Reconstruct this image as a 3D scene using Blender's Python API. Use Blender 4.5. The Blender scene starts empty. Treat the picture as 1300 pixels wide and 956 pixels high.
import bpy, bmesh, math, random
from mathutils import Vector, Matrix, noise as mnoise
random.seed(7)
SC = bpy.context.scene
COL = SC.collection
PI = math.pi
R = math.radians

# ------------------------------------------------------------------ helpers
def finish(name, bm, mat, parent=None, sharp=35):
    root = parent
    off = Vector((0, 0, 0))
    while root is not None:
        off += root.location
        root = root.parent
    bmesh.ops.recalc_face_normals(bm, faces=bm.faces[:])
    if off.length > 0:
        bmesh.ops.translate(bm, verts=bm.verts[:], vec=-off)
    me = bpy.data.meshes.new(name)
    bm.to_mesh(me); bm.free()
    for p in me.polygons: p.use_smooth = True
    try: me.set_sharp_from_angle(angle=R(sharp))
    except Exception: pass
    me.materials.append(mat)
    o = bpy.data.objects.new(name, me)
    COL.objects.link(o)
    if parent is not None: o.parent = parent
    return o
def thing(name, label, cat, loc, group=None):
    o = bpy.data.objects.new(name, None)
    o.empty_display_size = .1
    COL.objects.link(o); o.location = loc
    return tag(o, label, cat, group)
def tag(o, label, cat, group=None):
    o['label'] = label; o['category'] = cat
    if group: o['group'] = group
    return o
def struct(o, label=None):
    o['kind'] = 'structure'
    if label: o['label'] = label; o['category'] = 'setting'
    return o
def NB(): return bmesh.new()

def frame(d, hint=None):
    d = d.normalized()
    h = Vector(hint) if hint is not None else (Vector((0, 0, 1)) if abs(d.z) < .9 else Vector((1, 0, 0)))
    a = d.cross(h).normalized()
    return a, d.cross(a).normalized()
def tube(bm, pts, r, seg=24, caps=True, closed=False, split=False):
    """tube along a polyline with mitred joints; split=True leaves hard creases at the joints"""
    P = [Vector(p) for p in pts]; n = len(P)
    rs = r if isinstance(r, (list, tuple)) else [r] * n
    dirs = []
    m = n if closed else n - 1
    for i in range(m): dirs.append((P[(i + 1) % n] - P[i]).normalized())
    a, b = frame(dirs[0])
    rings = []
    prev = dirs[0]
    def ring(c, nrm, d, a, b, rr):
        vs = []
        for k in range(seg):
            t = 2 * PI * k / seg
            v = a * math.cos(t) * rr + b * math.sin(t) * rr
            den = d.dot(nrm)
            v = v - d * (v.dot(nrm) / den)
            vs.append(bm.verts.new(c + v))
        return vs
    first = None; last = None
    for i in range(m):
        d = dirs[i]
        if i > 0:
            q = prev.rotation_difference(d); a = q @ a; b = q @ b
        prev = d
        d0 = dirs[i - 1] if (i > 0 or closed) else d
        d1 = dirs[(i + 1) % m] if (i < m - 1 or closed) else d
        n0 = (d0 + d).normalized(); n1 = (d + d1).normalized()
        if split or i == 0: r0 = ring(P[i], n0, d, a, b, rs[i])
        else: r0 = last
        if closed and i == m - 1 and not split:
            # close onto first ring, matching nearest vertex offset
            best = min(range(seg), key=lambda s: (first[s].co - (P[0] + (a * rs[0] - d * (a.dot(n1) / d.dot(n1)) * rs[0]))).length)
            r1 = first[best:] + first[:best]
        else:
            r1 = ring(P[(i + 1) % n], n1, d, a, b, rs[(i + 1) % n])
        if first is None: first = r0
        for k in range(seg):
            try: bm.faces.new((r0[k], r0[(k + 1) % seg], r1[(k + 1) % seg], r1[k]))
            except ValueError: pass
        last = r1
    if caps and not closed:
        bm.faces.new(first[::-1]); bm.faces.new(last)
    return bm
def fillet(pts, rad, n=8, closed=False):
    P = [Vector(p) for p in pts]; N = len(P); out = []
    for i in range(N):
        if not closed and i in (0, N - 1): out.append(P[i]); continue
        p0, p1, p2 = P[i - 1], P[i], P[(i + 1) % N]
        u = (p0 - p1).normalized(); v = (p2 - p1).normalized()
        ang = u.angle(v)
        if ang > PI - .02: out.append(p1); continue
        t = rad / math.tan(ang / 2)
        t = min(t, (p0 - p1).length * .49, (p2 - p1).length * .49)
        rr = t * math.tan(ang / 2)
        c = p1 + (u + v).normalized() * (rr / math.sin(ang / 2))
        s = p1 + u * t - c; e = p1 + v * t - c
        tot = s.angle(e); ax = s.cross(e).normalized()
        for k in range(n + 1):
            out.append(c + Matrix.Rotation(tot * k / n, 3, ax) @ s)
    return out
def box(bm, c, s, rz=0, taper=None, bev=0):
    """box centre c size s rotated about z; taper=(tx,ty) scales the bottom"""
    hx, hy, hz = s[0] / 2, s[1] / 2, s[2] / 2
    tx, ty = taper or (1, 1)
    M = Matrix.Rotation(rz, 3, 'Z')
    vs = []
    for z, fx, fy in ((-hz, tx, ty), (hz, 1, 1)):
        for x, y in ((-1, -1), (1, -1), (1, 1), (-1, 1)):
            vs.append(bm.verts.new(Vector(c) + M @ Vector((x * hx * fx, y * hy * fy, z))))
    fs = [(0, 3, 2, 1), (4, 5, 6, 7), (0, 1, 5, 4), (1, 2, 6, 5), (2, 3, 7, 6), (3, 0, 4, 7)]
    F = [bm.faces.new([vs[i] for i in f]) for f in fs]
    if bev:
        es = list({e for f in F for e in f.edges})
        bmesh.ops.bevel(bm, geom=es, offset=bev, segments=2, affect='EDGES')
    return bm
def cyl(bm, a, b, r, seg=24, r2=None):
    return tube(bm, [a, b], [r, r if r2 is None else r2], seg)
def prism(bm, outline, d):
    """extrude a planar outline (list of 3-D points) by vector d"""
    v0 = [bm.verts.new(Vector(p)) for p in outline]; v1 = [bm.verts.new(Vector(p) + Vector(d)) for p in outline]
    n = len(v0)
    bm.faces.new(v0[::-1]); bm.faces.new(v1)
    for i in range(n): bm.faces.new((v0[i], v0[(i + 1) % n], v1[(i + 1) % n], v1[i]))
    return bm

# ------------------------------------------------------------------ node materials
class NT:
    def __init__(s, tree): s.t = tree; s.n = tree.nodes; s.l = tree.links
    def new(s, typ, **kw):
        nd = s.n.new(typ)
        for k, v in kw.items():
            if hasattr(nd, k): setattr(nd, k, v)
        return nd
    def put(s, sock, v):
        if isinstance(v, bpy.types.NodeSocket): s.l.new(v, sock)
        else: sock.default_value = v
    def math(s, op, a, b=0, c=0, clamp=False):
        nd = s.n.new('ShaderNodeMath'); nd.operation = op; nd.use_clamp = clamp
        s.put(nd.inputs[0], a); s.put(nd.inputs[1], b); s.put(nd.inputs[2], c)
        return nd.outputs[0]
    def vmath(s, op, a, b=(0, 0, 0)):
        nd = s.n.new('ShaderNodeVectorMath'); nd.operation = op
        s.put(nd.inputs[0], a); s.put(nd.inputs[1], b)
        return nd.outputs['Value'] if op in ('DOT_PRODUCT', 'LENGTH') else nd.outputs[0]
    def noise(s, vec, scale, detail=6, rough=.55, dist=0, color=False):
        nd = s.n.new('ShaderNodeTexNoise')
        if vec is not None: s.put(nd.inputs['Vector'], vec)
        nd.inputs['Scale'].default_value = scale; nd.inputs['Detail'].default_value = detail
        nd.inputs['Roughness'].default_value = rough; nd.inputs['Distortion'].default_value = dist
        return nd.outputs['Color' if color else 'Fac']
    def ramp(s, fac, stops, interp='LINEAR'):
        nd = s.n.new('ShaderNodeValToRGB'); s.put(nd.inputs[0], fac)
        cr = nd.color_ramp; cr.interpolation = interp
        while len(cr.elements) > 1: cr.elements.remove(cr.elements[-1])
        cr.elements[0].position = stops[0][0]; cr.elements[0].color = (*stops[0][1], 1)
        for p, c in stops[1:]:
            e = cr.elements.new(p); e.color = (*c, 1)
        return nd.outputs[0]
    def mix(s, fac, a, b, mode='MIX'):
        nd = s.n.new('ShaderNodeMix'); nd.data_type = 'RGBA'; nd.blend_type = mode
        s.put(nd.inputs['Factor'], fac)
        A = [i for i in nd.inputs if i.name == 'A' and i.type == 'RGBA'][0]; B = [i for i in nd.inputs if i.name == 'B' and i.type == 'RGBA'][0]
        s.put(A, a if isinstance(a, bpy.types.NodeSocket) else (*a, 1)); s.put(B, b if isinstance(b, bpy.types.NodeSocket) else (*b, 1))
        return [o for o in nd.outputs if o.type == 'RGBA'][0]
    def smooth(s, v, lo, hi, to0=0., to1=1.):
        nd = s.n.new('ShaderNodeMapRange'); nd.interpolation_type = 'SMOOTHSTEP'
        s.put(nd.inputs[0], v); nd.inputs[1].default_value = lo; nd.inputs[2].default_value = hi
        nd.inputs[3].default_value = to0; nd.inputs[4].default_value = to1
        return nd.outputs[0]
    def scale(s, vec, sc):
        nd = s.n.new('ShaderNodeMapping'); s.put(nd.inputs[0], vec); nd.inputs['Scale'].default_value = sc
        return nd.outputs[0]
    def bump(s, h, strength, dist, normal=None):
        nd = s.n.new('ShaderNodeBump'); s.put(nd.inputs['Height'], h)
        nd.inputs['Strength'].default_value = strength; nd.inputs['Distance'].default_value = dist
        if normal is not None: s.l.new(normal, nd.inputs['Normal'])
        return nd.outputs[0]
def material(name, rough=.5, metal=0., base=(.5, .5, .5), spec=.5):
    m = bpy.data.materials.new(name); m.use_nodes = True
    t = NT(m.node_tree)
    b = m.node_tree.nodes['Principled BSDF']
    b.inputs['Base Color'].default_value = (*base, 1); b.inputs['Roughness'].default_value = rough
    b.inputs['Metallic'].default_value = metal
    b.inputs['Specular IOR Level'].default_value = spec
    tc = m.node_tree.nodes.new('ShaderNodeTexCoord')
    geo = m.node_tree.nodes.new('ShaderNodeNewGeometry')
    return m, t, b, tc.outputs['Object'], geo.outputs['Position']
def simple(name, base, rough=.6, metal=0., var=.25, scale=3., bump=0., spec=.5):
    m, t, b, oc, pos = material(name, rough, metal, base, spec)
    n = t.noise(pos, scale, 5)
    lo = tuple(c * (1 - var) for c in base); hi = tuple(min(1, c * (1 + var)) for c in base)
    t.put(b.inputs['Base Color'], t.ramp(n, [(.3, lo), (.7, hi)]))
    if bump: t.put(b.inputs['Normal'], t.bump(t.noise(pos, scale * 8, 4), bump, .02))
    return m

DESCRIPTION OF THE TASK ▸
Using the data above, restate word for word the lines from its opening line through the line that contains "R = math.radians", and no more.

SOLUTION TO THIS PROBLEM ▸
Reconstruct this image as a 3D scene using Blender's Python API. Use Blender 4.5. The Blender scene starts empty. Treat the picture as 1300 pixels wide and 956 pixels high.
import bpy, bmesh, math, random
from mathutils import Vector, Matrix, noise as mnoise
random.seed(7)
SC = bpy.context.scene
COL = SC.collection
PI = math.pi
R = math.radians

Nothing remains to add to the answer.